Canola Council of Canada says advanced biofuels a new opportunity for growth

Jim Everson at Ag Days in Brandon

Earlier this month the Environmental Protection Agency (EPA) released a proposal which could open the export doors even wider for Canadian canola producers. The proposed plan would recognize renewable diesel and jet fuel made from canola oil as “advanced biofuels” under the U.S. Renewable Fuel Standard (RFS).

The Canola Council of Canada (CCC) is enthusiastic about the announcement, as the move to advanced biofuels means the product can be combined with traditional diesel, producing a fuel with lower greenhouse gas (GHG) emissions.

“This is a different technology and different approach,” says Jim Everson, president of the Canola Council. “This is where canola oil goes right into the refining process. At a refinery it is mixed with the regular diesel stream coming from fossil diesel. The outcome of the product is chemically equivalent to petroleum diesel, but has much less GHG emissions because of the canola oil that’s been utilized.”

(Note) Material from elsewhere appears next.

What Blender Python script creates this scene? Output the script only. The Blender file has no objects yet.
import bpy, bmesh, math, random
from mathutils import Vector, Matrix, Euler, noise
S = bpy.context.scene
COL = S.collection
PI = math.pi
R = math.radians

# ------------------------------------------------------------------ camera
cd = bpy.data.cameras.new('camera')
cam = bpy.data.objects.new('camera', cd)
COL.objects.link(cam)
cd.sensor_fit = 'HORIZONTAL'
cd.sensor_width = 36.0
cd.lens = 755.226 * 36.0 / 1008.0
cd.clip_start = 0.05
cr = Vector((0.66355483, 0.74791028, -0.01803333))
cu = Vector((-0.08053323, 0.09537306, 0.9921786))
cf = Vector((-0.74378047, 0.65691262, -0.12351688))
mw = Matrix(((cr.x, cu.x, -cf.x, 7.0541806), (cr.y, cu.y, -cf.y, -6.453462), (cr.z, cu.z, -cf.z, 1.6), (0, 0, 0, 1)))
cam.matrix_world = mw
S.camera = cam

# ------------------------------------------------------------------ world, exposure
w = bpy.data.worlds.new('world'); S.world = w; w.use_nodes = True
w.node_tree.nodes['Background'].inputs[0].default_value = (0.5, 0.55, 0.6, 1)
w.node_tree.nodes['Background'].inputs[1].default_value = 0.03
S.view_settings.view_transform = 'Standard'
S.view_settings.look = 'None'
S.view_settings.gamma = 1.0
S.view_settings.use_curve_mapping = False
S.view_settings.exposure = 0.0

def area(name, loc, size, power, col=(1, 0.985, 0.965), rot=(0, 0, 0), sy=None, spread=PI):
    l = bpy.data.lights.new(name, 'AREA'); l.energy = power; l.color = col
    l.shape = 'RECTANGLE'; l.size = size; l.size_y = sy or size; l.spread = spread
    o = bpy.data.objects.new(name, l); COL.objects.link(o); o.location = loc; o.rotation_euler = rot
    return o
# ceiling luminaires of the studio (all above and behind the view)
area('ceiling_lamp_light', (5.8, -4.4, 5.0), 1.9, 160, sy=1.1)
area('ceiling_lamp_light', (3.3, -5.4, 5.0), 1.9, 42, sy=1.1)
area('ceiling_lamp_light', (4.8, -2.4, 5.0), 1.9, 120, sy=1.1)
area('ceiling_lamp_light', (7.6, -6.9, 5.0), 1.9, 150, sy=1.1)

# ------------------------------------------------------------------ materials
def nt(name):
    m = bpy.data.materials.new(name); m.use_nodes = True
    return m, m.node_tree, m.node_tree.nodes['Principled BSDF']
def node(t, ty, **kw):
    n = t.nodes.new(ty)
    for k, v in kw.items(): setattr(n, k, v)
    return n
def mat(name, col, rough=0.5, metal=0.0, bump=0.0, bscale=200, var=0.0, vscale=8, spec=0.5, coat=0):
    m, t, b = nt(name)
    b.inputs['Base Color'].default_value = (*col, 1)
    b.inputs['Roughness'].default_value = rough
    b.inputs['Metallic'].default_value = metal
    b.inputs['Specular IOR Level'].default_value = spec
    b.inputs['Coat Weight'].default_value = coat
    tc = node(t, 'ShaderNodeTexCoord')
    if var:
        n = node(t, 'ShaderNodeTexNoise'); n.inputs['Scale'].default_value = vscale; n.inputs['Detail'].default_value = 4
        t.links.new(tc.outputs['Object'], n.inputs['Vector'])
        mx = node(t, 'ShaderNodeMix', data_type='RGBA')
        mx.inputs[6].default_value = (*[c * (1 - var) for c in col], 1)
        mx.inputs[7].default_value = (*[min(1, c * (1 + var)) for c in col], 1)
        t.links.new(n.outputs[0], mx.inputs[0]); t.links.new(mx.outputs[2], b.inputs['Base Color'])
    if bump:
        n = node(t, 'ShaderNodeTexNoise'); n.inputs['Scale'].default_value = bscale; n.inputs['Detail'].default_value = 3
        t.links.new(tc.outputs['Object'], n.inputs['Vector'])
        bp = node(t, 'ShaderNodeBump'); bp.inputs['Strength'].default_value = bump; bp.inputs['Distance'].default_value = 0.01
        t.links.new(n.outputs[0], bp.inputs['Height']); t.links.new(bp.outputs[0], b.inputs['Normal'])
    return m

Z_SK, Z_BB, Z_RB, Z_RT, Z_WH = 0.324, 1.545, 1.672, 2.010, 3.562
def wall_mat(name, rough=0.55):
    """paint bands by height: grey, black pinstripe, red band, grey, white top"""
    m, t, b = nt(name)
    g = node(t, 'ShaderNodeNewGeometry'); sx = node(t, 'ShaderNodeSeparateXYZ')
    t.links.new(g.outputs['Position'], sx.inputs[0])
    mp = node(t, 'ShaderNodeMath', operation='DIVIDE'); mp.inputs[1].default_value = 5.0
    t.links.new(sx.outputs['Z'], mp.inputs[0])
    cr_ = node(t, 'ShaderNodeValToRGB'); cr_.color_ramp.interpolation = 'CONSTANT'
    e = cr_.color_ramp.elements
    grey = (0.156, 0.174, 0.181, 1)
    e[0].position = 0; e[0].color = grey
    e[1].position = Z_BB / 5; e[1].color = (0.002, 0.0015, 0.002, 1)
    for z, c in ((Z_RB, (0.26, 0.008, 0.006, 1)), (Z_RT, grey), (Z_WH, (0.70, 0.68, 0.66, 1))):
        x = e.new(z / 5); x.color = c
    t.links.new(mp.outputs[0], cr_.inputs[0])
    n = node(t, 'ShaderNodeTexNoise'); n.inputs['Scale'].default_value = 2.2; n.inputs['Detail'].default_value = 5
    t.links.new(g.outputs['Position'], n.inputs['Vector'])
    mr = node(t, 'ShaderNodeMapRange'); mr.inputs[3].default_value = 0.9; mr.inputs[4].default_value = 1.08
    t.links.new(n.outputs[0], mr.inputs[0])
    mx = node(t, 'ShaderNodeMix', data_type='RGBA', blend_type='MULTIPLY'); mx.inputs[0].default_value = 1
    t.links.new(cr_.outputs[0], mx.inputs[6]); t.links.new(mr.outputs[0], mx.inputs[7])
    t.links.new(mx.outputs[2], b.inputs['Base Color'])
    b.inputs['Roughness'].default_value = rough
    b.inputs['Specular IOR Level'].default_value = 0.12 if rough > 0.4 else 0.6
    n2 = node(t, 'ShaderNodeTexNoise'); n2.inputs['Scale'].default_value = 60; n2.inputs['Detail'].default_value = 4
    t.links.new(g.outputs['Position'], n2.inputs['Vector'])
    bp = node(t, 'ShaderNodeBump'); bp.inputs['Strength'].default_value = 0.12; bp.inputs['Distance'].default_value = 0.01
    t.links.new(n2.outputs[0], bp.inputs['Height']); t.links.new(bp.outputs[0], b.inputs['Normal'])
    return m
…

The U.S. plan will create more opportunities for refineries to create biofuel from expanded crop options than soybean oil. Canada also looks to widen its horizons as this proposal creates the opportunity for Canada to diversify the overall canola export market, opposed to heavily relying on exports to China in the form of food-grade canola oil.

Additionally, Everson explains that the U.S. proposes to accept canola oil opposed to raw seed. This creates another opportunity for Canada by means of new infrastructure projects. As it sits right now, Canada has 14 processing plants, however, several more have already been announced, mostly in southern Saskatchewan, and will be built over the next two to three years.  These opportunities aren’t only relevant for shipping to the U.S., but also for use in our own refineries as well, Everson says.

“In Canada, there’s a clean fuel regulation that’s also being developed by the federal government. And that would create a kind of a similar process in Canada, where canola oil at a processing plant located near a growing area in western Canada would be used in the Canadian refinery process to produce renewable fuel.”

It is very possible we could see a healthy does competition come down the pipe as some producers south of the border may start seeding canola acres over other commodities due to the unforeseen, but optimistic, increase in demand for canola oil. Everson says however, that he isn’t overly concerned about the possible uptick in canola acres in the US as we’ll likely see the same trend play out here, in Canada, as well.

Everson says the proposal will likely go through the final steps in the coming weeks and months and expects to have a final approval this summer or towards the end of the year, with the initial announcement pointing towards July 2022 for it to be solidified.